(Scenes as source code)
· · ·
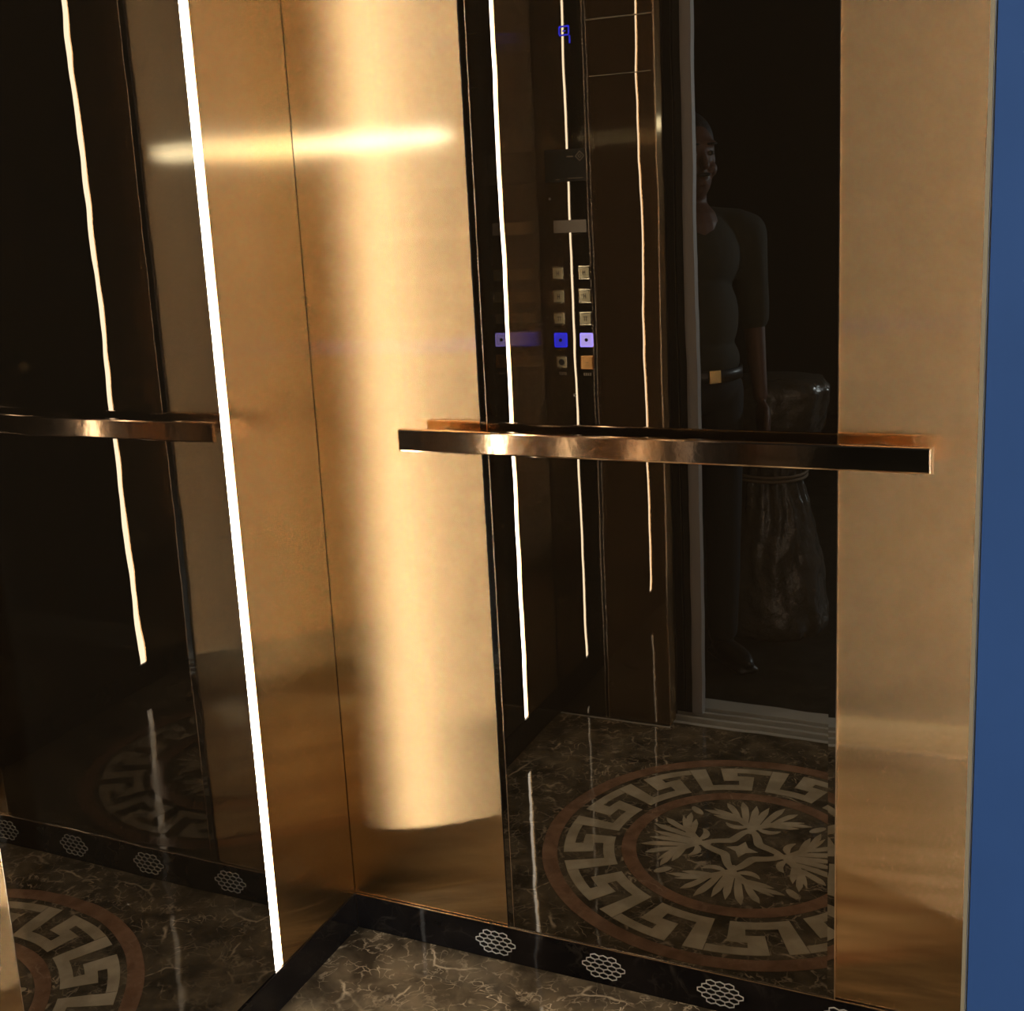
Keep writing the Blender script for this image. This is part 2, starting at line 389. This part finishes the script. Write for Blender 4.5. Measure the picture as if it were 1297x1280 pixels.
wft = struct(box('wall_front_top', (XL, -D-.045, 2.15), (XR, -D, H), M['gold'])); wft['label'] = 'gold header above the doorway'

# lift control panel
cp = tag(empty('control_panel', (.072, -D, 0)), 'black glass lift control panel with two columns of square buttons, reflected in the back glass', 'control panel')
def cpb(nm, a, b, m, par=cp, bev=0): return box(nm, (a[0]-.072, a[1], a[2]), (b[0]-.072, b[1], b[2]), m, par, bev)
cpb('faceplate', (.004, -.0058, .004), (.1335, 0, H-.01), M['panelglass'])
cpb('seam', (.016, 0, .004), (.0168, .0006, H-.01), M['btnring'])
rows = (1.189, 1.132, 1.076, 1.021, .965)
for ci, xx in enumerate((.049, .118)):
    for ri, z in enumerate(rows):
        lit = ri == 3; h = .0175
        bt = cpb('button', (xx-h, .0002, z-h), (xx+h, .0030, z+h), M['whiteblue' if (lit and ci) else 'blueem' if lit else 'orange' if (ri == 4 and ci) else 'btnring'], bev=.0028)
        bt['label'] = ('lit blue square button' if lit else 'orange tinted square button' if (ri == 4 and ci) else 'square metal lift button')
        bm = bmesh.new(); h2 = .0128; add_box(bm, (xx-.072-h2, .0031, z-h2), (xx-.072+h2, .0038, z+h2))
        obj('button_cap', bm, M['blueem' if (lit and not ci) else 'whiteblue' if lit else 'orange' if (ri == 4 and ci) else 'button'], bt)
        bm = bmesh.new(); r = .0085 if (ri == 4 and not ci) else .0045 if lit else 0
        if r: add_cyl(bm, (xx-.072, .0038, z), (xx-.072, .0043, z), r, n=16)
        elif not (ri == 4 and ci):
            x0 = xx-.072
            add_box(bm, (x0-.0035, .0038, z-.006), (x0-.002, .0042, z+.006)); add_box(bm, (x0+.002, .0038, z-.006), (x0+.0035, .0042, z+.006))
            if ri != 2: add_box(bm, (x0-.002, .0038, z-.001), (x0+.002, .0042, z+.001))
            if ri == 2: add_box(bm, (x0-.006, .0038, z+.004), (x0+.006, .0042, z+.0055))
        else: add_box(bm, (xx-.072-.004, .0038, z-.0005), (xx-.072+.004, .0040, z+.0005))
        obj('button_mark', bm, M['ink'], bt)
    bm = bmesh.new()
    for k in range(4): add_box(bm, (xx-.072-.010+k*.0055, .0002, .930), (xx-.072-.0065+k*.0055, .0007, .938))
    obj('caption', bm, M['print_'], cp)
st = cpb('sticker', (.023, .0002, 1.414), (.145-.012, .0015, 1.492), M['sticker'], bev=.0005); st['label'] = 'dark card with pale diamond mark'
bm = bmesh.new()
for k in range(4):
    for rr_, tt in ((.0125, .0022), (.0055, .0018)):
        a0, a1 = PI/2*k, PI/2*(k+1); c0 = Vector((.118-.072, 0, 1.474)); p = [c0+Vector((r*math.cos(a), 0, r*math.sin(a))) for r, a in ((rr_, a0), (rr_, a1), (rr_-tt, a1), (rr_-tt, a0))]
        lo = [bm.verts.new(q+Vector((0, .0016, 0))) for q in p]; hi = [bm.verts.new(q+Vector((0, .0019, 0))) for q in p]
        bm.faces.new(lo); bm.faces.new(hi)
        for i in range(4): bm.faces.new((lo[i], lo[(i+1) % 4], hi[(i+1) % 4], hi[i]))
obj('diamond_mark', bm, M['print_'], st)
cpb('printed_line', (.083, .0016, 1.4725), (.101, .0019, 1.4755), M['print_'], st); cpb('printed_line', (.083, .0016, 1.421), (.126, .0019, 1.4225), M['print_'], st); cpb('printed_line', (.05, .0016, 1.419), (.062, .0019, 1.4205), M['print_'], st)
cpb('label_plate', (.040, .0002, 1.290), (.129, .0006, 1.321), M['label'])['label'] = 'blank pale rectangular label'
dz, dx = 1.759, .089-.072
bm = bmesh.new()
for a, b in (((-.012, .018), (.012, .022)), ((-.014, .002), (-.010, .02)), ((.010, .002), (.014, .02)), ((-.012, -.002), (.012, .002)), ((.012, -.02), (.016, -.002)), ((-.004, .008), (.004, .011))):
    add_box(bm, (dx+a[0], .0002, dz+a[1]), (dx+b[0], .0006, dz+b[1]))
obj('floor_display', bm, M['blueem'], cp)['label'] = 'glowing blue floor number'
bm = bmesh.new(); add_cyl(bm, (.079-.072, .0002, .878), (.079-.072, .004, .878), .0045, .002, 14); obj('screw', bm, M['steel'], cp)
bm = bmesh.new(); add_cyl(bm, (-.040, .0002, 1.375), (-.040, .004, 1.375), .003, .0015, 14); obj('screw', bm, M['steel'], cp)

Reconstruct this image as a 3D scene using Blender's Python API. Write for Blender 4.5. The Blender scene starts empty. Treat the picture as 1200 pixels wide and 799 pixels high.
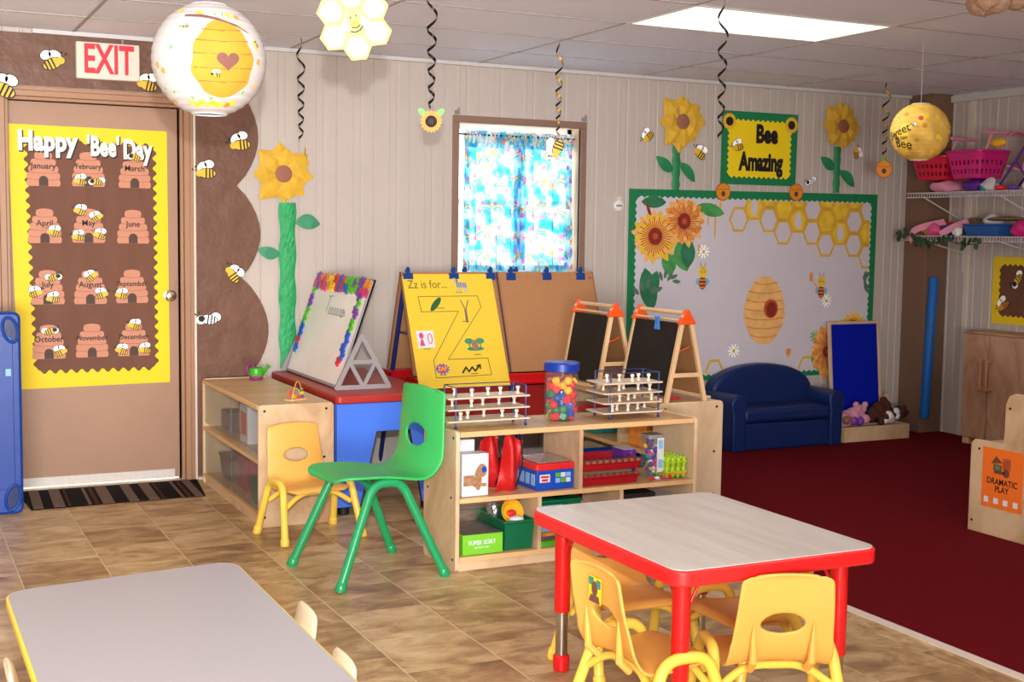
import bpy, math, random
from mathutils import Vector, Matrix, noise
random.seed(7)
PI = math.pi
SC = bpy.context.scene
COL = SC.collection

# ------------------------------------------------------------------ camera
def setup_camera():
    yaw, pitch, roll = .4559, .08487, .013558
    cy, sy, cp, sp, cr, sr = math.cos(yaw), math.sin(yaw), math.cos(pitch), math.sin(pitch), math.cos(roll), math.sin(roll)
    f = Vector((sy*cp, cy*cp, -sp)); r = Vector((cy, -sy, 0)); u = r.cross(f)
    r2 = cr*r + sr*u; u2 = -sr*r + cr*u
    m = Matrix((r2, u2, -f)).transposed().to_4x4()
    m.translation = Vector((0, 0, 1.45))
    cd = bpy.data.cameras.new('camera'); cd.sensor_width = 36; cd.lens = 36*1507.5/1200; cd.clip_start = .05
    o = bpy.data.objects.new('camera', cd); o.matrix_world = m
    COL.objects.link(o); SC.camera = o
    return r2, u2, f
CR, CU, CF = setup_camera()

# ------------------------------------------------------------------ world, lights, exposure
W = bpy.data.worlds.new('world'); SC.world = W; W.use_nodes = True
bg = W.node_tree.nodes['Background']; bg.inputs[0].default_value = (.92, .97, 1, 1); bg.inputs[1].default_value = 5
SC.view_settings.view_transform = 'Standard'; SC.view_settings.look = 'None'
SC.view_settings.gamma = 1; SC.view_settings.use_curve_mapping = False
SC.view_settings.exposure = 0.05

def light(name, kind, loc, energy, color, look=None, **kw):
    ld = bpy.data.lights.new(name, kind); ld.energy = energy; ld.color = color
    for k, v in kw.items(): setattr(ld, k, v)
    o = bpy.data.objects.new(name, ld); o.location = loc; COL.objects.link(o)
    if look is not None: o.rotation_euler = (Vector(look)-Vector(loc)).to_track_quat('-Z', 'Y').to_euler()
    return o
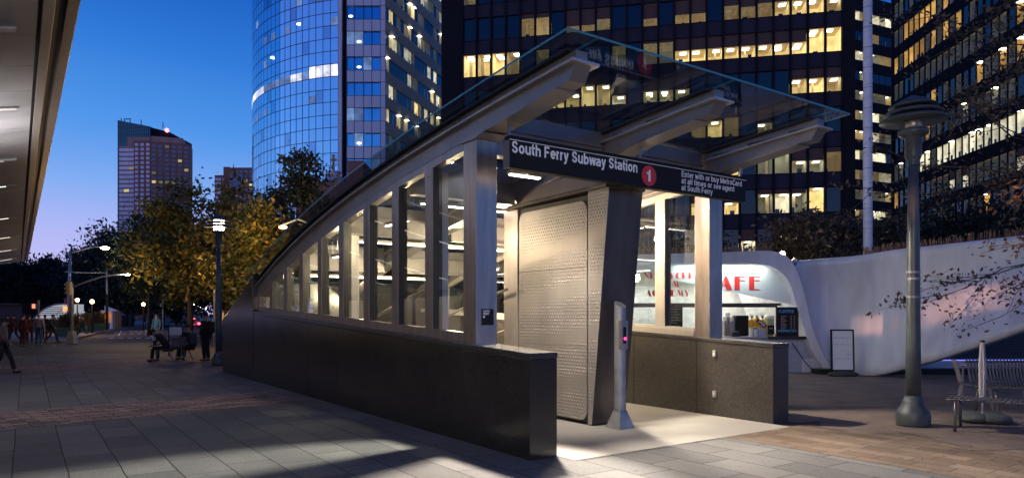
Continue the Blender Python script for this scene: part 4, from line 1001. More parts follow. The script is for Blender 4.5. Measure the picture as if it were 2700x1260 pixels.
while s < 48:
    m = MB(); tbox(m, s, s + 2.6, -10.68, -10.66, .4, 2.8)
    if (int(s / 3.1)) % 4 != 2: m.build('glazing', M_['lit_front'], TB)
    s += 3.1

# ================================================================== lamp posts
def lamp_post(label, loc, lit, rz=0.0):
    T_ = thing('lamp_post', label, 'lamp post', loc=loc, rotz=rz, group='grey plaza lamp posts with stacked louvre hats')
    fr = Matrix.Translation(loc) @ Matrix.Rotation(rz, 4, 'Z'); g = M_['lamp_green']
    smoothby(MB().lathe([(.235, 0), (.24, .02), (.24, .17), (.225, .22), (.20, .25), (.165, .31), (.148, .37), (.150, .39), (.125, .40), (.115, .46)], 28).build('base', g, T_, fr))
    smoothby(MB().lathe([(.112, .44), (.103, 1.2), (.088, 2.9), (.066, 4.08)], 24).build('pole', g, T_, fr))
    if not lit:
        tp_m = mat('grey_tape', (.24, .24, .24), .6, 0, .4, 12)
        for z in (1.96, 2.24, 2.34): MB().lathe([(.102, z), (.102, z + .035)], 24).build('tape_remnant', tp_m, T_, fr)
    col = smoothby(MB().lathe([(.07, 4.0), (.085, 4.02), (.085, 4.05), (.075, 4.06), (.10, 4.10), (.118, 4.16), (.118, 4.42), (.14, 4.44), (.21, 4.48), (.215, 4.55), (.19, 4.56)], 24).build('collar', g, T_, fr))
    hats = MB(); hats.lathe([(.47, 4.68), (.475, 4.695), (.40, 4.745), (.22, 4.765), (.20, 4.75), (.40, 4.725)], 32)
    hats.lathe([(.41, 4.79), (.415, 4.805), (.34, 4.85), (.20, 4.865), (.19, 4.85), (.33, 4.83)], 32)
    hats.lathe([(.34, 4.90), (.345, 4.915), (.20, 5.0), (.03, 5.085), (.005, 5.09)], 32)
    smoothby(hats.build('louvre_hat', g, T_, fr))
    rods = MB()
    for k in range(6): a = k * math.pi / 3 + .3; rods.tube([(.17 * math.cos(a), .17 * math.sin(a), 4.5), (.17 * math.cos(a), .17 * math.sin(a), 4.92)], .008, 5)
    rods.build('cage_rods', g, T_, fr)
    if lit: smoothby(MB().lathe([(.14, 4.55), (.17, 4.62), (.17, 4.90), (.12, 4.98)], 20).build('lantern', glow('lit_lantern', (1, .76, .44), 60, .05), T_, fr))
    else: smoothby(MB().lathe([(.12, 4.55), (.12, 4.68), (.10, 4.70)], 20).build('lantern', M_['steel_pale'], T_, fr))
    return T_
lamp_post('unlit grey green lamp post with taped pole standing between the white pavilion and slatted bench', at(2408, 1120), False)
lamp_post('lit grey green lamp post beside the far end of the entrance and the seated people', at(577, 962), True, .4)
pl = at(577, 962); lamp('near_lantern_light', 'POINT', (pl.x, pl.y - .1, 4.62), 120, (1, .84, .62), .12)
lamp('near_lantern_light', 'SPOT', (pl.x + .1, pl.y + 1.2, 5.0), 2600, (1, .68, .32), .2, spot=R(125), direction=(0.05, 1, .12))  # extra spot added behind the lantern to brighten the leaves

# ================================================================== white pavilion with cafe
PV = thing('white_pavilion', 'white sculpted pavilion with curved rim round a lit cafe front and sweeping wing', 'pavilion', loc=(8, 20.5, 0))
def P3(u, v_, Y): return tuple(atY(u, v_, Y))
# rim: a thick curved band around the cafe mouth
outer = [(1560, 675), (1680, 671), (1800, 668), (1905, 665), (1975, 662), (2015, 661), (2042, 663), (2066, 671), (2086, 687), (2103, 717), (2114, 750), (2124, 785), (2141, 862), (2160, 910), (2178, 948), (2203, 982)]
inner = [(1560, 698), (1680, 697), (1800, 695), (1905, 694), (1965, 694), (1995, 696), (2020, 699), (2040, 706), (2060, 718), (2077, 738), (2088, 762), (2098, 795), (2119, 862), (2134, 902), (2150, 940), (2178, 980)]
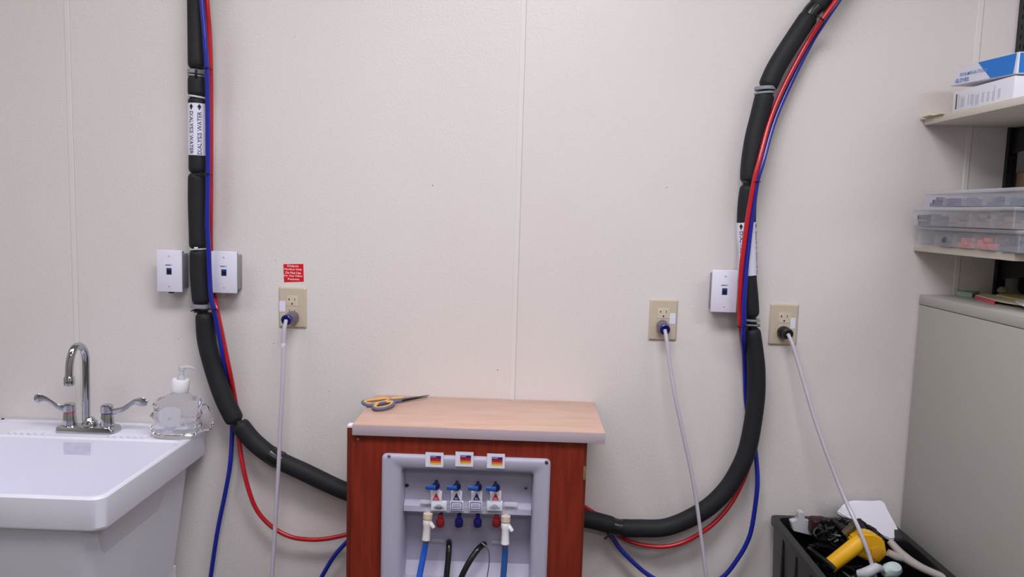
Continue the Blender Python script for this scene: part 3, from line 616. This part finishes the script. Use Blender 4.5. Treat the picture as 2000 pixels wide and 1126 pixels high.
· · ·
■ **SHORT TASK**: Repeat exactly the lines from the start of the entries down to the line with "above the doorway'", keeping both ends but none of the pictures.

■ **SOLUTION FOR THIS TASK**:
Keep writing the Blender script for this image. This is part 2, starting at line 389. This part finishes the script. Write for Blender 4.5. Measure the picture as if it were 1297x1280 pixels.
wft = struct(box('wall_front_top', (XL, -D-.045, 2.15), (XR, -D, H), M['gold'])); wft['label'] = 'gold header above the doorway'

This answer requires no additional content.